My grandparents will always hold a very special place in my heart. Everybody else called them “Hopie and Gladys,” but to us they were Granddaddy and Grandmother. (She was always Mother to her children and Grandmother to her grandchildren – never Grandma).

Granddaddy always tried to keep us well behaved by threatening to whip us with a razor strap he kept hanging on the back porch. He would say: “Now don’t you kids be climbing on that sycamore tree out there in the backyard or I’ll have to take that razor strap to you.” He’d point at it hanging up there on a nail and we’d nod our heads, knowing all the time that we’d be right back out there playing in it as soon as he was out of sight.

My Dad always claimed Granddaddy used that razor strap on him every day of his life whether he needed it or not. You see Dad was the oldest one in the family and he said he always got the blame for everything that happened. He said his younger sisters especially, seemed to love getting him in trouble. Their favorite saying seemed to be: “Clarence did it; Clarence did it.”

Granddaddy was a farmer and he also trained hunting dogs. It seemed like men were always coming to his house from out of town so he could take them on a hunting trip. Of course since that was before the days of fast food, there were always several extras mouths for my grandmother to have to feed at lunchtime. I’m sure over the years she had learned a few tricks on how to stretch food out so it could feed more people. After all she had seven children to feed so she was experienced at doing it.

When I was a teenager though, I was really surprised to see grandmother use a boxed cake mix when she was cooking for some of those hunters. That cake mix was a modern convenience that I had not expected my grandmother to use. Somehow she managed to make it taste just like homemade. Looking back now I wish I had learned a whole lot more about cooking from her while I had the chance. My husband has always told me that he sure wishes I had learned how to make her deer hash because it sure was mighty good.

Granddaddy didn’t work too well with “new-fangled gadgets” as he liked to call them. I can remember when Grandmother wanted to have a bathroom put inside their house. Granddaddy just did not want to have that done. My soft-spoken grandmother just went right ahead and hired somebody to come in and do it. For any of you out there who ever had to use an outdoor “johnny”, you know why the rest of the family was thrilled to have indoor plumbing when we went to visit Grandmother’s house!

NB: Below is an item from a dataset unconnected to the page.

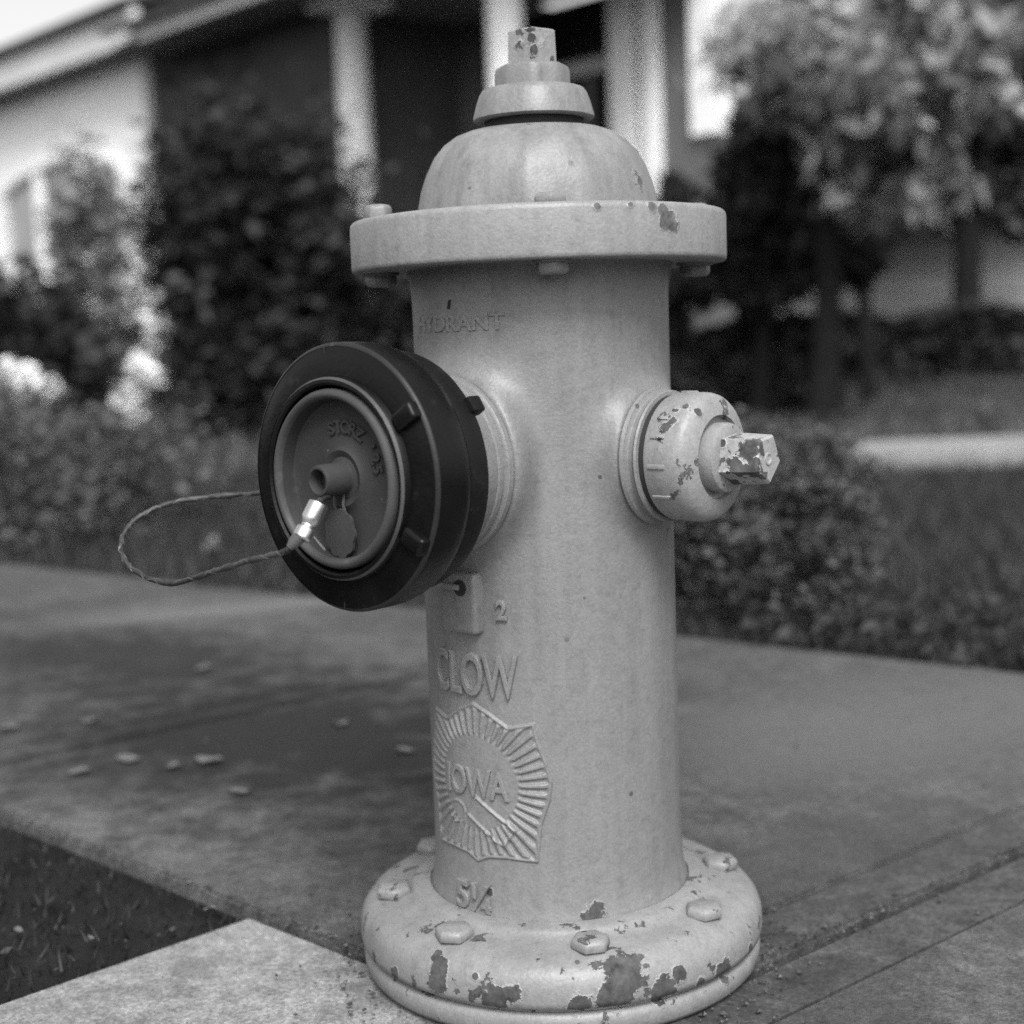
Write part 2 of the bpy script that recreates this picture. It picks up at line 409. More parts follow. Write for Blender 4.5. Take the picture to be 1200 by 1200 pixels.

I’ll be honest with you though, I don’t believe Granddaddy ever took a bath in that bathtub. Instead, he still took a bath down in the branch behind their house. I can remember my brothers and myself taking large rocks and making a dam in that branch of water. That was one gift we gave Granddaddy that he really made use of and the rest of us also used that nice deep pool of water to paddle around in.

Another “new-fangled gadget” that Granddaddy didn’t want in his house was that little black box that people called a television set. Again, Grandmother just went ahead and got one anyway.

After Granddaddy discovered wrestling on that little black box; however, we didn’t hear anymore complaining from him about it. He would have that T.V. turned up so loud you couldn’t hear yourself think, much less hear anything else anybody else said in the same room with it. He would also yell instructions to the wrestlers but they never seemed to listen. None of us ever had the heart to tell him that wrestling was rigged. Anyway, it was way too much fun to watch him watch them!!

Sometimes I sort of realize how Granddaddy felt “back in the day.” It seems that there are “new-fangled gadgets” being introduced almost daily. There are Smart Phones and then even Smarter Phones that leave us dummies in the dust. It’s a sure sign that you are getting old when your grandchildren have to show you how to use all this modern technology and you still can’t seem to be able to use it!!!